* START GIVEN INFORMATION *
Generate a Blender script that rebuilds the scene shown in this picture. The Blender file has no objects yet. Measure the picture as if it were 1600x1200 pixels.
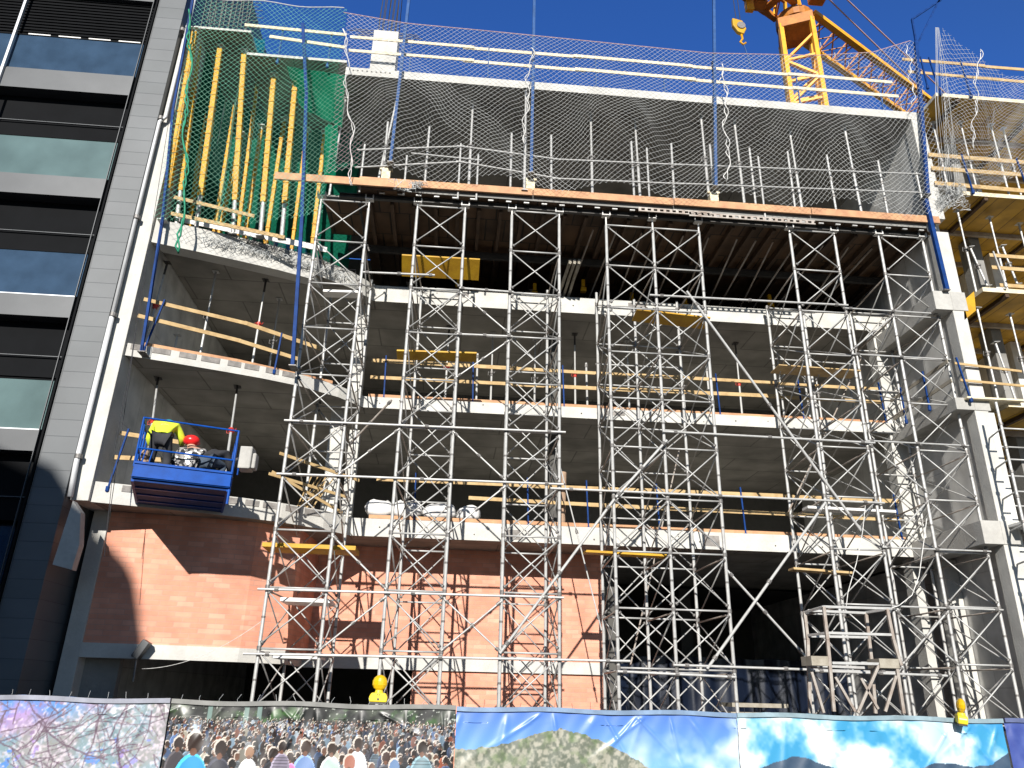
import bpy, math, random
import numpy as np
from mathutils import Vector, Matrix, Quaternion
random.seed(11); rng = np.random.default_rng(5)
SC = bpy.context.scene; COL = SC.collection
V = Vector
# ------------------------------------------------------------------ camera
f_px = 1200.0; th = math.radians(22.08); ps = math.radians(4.3); rl = math.radians(1.4)
Fw = V((math.sin(ps)*math.cos(th), math.cos(ps)*math.cos(th), math.sin(th)))
R0 = V((math.cos(ps), -math.sin(ps), 0)); U0 = R0.cross(Fw)
Rt = R0*math.cos(rl) + U0*math.sin(rl); Up = U0*math.cos(rl) - R0*math.sin(rl)
EYE = V((0, 0, 2.1))
cam = bpy.data.cameras.new('camera'); cam.sensor_width = 36; cam.lens = 27; cam.clip_start = .1; cam.clip_end = 3000
co = bpy.data.objects.new('camera', cam); COL.objects.link(co)
m = Matrix((Rt, Up, -Fw)).transposed().to_4x4(); m.translation = EYE; co.matrix_world = m
SC.camera = co
def atY(x, y, Y):            # measured point of the photograph -> place in the world on the plane Y
    d = Fw + Rt*((x-800)/f_px) + Up*((600-y)/f_px)
    return EYE + d*(Y/d.y)
def atZ(x, y, Z):
    d = Fw + Rt*((x-800)/f_px) + Up*((600-y)/f_px)
    return EYE + d*((Z-EYE.z)/d.z)
# ------------------------------------------------------------------ materials
def mat(name, col, rough=.7, metal=0., var=.25, scale=3., col2=None, fine=40., bump=.15, bscale=60., spec=.4, coord='Object', trans=0.):
    M = bpy.data.materials.new(name); M.use_nodes = True; nt = M.node_tree; N = nt.nodes; L = nt.links
    b = N['Principled BSDF']; b.inputs['Roughness'].default_value = rough; b.inputs['Metallic'].default_value = metal
    b.inputs['Specular IOR Level'].default_value = spec
    tc = N.new('ShaderNodeTexCoord'); out = tc.outputs[coord]
    n1 = N.new('ShaderNodeTexNoise'); n1.inputs['Scale'].default_value = scale; n1.inputs['Detail'].default_value = 6
    n2 = N.new('ShaderNodeTexNoise'); n2.inputs['Scale'].default_value = fine; n2.inputs['Detail'].default_value = 3
    L.new(out, n1.inputs['Vector']); L.new(out, n2.inputs['Vector'])
    c2 = col2 if col2 else tuple(c*(1-var) for c in col)
    r = N.new('ShaderNodeValToRGB'); r.color_ramp.elements[0].position = .32; r.color_ramp.elements[1].position = .66
    r.color_ramp.elements[0].color = (*c2, 1); r.color_ramp.elements[1].color = (*col, 1)
    L.new(n1.outputs['Fac'], r.inputs['Fac'])
    mx = N.new('ShaderNodeMix'); mx.data_type = 'RGBA'; mx.blend_type = 'MULTIPLY'; mx.inputs['Factor'].default_value = min(1., var*1.6)
    L.new(r.outputs['Color'], mx.inputs['A']); L.new(n2.outputs['Fac'], mx.inputs['B'])
    bc = N.new('ShaderNodeMix'); bc.data_type = 'RGBA'; bc.blend_type = 'MIX'; bc.inputs['Factor'].default_value = .5
    L.new(r.outputs['Color'], bc.inputs['A']); L.new(mx.outputs['Result'], bc.inputs['B'])
    L.new(bc.outputs['Result'], b.inputs['Base Color'])
    if bump:
        bp = N.new('ShaderNodeBump'); bp.inputs['Strength'].default_value = bump; bp.inputs['Distance'].default_value = .02
        n3 = N.new('ShaderNodeTexNoise'); n3.inputs['Scale'].default_value = bscale; n3.inputs['Detail'].default_value = 4
        L.new(out, n3.inputs['Vector']); L.new(n3.outputs['Fac'], bp.inputs['Height']); L.new(bp.outputs['Normal'], b.inputs['Normal'])
    return M
def grid_mat(name, col, col2, mortar, bw, bh, ms, offset=.5, rough=.8, coord='UV', bump=.4, swap=None, var=.2, bias=0., noise=4.):
    """brick or panel pattern"""
    M = bpy.data.materials.new(name); M.use_nodes = True; nt = M.node_tree; N = nt.nodes; L = nt.links
    b = N['Principled BSDF']; b.inputs['Roughness'].default_value = rough; b.inputs['Specular IOR Level'].default_value = .3
    tc = N.new('ShaderNodeTexCoord'); src = tc.outputs[coord]
    if swap:
        s = N.new('ShaderNodeSeparateXYZ'); c = N.new('ShaderNodeCombineXYZ'); L.new(src, s.inputs[0])
        L.new(s.outputs[swap[0]], c.inputs[0]); L.new(s.outputs[swap[1]], c.inputs[1]); vec = c.outputs[0]
    else: vec = src
    br = N.new('ShaderNodeTexBrick'); br.offset = offset; br.inputs['Scale'].default_value = 1
    br.inputs['Brick Width'].default_value = bw; br.inputs['Row Height'].default_value = bh; br.inputs['Mortar Size'].default_value = ms
    br.inputs['Mortar Smooth'].default_value = .2; br.inputs['Bias'].default_value = bias
    br.inputs['Color1'].default_value = (*col, 1); br.inputs['Color2'].default_value = (*col2, 1); br.inputs['Mortar'].default_value = (*mortar, 1)
    L.new(vec, br.inputs['Vector'])
    n = N.new('ShaderNodeTexNoise'); n.inputs['Scale'].default_value = noise; n.inputs['Detail'].default_value = 7; L.new(tc.outputs['Object'], n.inputs['Vector'])
    rr = N.new('ShaderNodeMapRange'); rr.inputs['From Min'].default_value = .3; rr.inputs['From Max'].default_value = .7
    rr.inputs['To Min'].default_value = 1-var; rr.inputs['To Max'].default_value = 1+var*.4; L.new(n.outputs['Fac'], rr.inputs['Value'])
    mx = N.new('ShaderNodeMix'); mx.data_type = 'RGBA'; mx.blend_type = 'MULTIPLY'; mx.inputs['Factor'].default_value = 1
    L.new(br.outputs['Color'], mx.inputs['A']); L.new(rr.outputs['Result'], mx.inputs['B']); L.new(mx.outputs['Result'], b.inputs['Base Color'])
    bp = N.new('ShaderNodeBump'); bp.inputs['Strength'].default_value = bump; bp.inputs['Distance'].default_value = .01; bp.invert = True
    L.new(br.outputs['Fac'], bp.inputs['Height']); L.new(bp.outputs['Normal'], b.inputs['Normal'])
    return M
C = {}
C['conc'] = mat('concrete', (.50, .49, .455), .85, var=.3, scale=1.3, fine=14, col2=(.36, .35, .325), bump=.3, bscale=25)
C['conc_w'] = mat('pale_concrete', (.54, .53, .49), .85, var=.22, scale=2.2, fine=18, col2=(.44, .43, .40), bump=.3, bscale=25)
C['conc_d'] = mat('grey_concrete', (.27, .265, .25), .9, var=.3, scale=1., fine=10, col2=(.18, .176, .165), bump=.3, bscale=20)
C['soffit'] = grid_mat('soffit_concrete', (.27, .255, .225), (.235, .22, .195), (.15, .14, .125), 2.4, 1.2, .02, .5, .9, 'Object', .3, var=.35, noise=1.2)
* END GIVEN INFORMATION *
INSTRUCTIONS TO FOLLOW — Check each line above for the string "objects" and show the ones that have it.

ANSWER IN FULL —
Generate a Blender script that rebuilds the scene shown in this picture. The Blender file has no objects yet. Measure the picture as if it were 1600x1200 pixels.
co = bpy.data.objects.new('camera', cam); COL.objects.link(co)